Como el toro, no hay otra expresión estética cuya observación requiera una mayor educación visual ni un mayor entrenamiento de la mirada. Su fugacidad, su dificultad (una combinación entre calificación técnica y apreciación plástica) dificulta su comprensión y su gozo. Apenas sobrevive en ocasiones, la emoción ante lo incomprensible.
Quienes hemos caminado muchas plazas a lo largo de muchos años hemos visto toreros de diferente categoría, mérito y sello. Pero de entre todos ellos Mariano Ramos es uno de los pocos con quienes hemos podido compartir la epifanía. Me refiero, obviamente, a la faena de “Timbalero”, el cárdeno de Piedras Negras.
No es ahora momento de reseñar ni la faena ni la emoción de aquella tarde. Pero si sólo hubiera visto esa faena en mi vida, bien podría decir: he visto el milagro absoluto de la fiesta. Claro, por fortuna hubo otras muchas. Camino, Arroyo, Huerta, Martínez, Rivera, Solórzano, Romero, Manzanares, Chenel, Tomás, Caballero, Morante, Leal, Martín, Rincón; en fin.

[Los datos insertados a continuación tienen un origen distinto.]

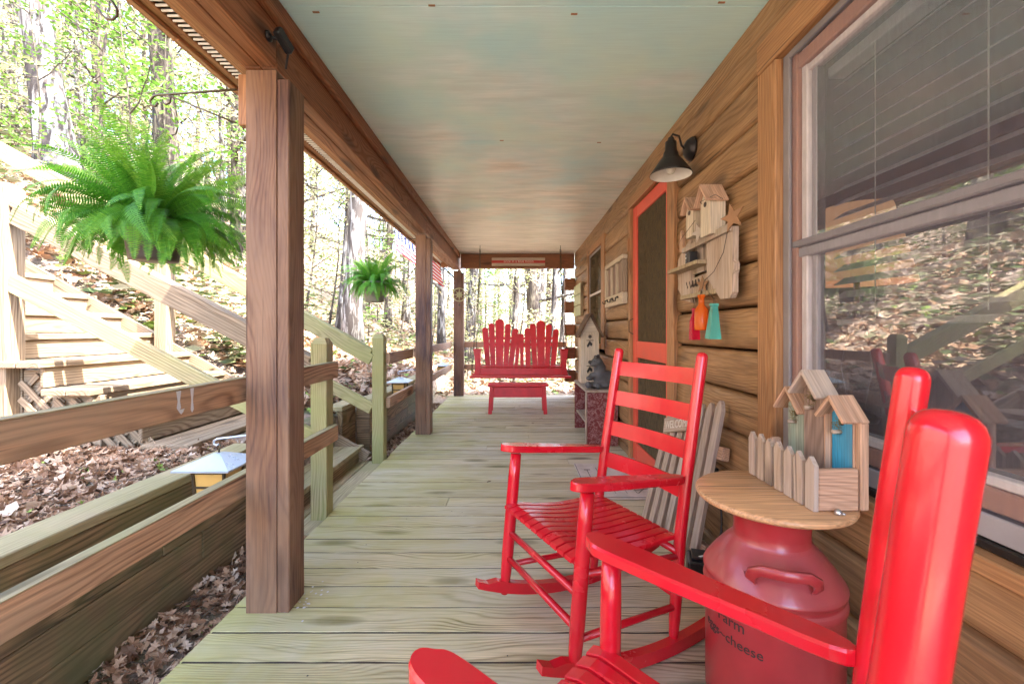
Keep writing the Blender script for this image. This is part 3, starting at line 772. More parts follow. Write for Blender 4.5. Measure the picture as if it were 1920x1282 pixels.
# far window
W = link('window', cbox(.001, .001, .001, 'jamb'), cabin, Matrix.Translation(P(1.14, 5.2, 1.5)))
wp('casing', 1.025, 1.06, 4.62, 4.79, .93, 2.29); wp('casing', 1.025, 1.06, 5.64, 5.73, .93, 2.29); wp('casing', 1.025, 1.06, 4.792, 5.638, 2.205, 2.29); wp('sill_board', 1.01, 1.06, 4.792, 5.638, .93, .99)
wp('screen_frame', 1.045, 1.06, 4.795, 4.82, .992, 2.2, m='sash_gray'); wp('screen_frame', 1.045, 1.06, 5.61, 5.636, .992, 2.2, m='sash_gray'); wp('screen_frame', 1.045, 1.06, 4.822, 5.608, 2.175, 2.2, m='jamb')
wp('meeting_rail', 1.045, 1.07, 4.822, 5.608, 1.625, 1.655, m='jamb_white')
pane('pane', 1.10, 4.8, 5.63, .99, 2.2, 'window_glass', W); pane('insect_screen', 1.055, 4.8, 5.63, .99, 2.2, 'door_screen', W)

# door
D = link('screen_door', cbox(.001, .001, .001, 'jamb'), cabin, Matrix.Translation(P(1.14, 3.1, 1.0)))
def dp(n_, *c, m='door_red', **k): return bx(n_, *c, m, D, **k)
dp('casing', 1.02, 1.07, 3.545, 3.61, 0.004, 2.24, m='casing_wood'); dp('casing', 1.015, 1.07, 2.555, 2.67, 0.004, 2.24, m='casing_wood'); dp('casing', 1.015, 1.07, 2.56, 3.61, 2.242, 2.33, m='casing_wood')
dp('stile', 1.045, 1.075, 3.44, 3.54, .02, 2.235); dp('stile', 1.045, 1.075, 2.675, 2.765, .02, 2.235)
dp('cross_rail', 1.046, 1.074, 2.767, 3.438, 2.13, 2.234); dp('cross_rail', 1.046, 1.074, 2.767, 3.438, .02, .17); dp('cross_rail', 1.046, 1.074, 2.767, 3.438, .92, 1.06)
pane('insect_screen', 1.06, 2.765, 3.44, .17, .92, 'door_screen', D); pane('insect_screen', 1.06, 2.765, 3.44, 1.06, 2.13, 'door_screen', D)
for z in (2.02, 1.0): dp('hinge', 1.036, 1.044, 2.655, 2.70, z-.05, z+.05, m='bronze')
dp('threshold', 1.0, 1.1, 2.67, 3.54, .002, .018, m='zinc')
p = P(1.035, 3.50, 1.12); tube('handle', [p, p+Vector((-.035, .0, .02)), p+Vector((-.035, 0, .11)), p+Vector((0, 0, .13))], .005, 'bronze', D)
bx('latch', 1.005, 1.02, 3.56, 3.60, 1.86, 1.98, 'casing_wood', cabin)
dr = thing('inner_door', 'dark inner door with small bright sidelight panes behind the screen', 'door', P(1.2, 3.1, 0))
bx('door_leaf', 1.16, 1.2, 2.68, 3.53, .01, 2.22, 'room_dark', dr)
for z in (1.34, .95): bx('light_pane', 1.155, 1.162, 2.92, 3.0, z, z+.07, 'cream_paint', dr)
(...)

Hoy quiero recordar apenas una historia personal de las muchas compartidas con Mariano.
La tarde se había despeñado en el aburrimiento de un encierro imposible. Mansos e inválidos los toros estaba mal. Los toreros estaban peor. Con un amigo abandoné el coso. Salí por la puerta del sur y al llegar a la esquina de Alberto Balderas, cerca de Atlanta, donde ahora está la Asociación de Matadores, cuando todavía no había ejes viales, tres montoneros acechaban al matador quien defendía a una “gachí”, su acompañante.
Uno de los agresores tomó una botella de refresco y con ademán teatral la rompió en el filo de la banqueta. Con ella amagaba al matador quien a mentadas de madre lo retaba con la espalda a la pared.
–Mi amigo y yo cruzamos la calle a trancos y nos pusimos del lado del torero.
–Ya somos tres, Mariano, le dije. Sonrió nervioso.
–No, dijo mi compañero, ya somos cuatro: y sacó una .45 con la cual se había introducido al coso sin despertar sospechas.
–¡Órale, cabrones, a correr…! les dijo.
Hace un par de días, murió Mariano cuyo talento taurino hubiera merecido mejor administración. Como dijo alguna vez Leonardo Páez, taurinamente este país le quedó chico.
Y por consecuencia, digo yo, el otro siempre le fue ajeno.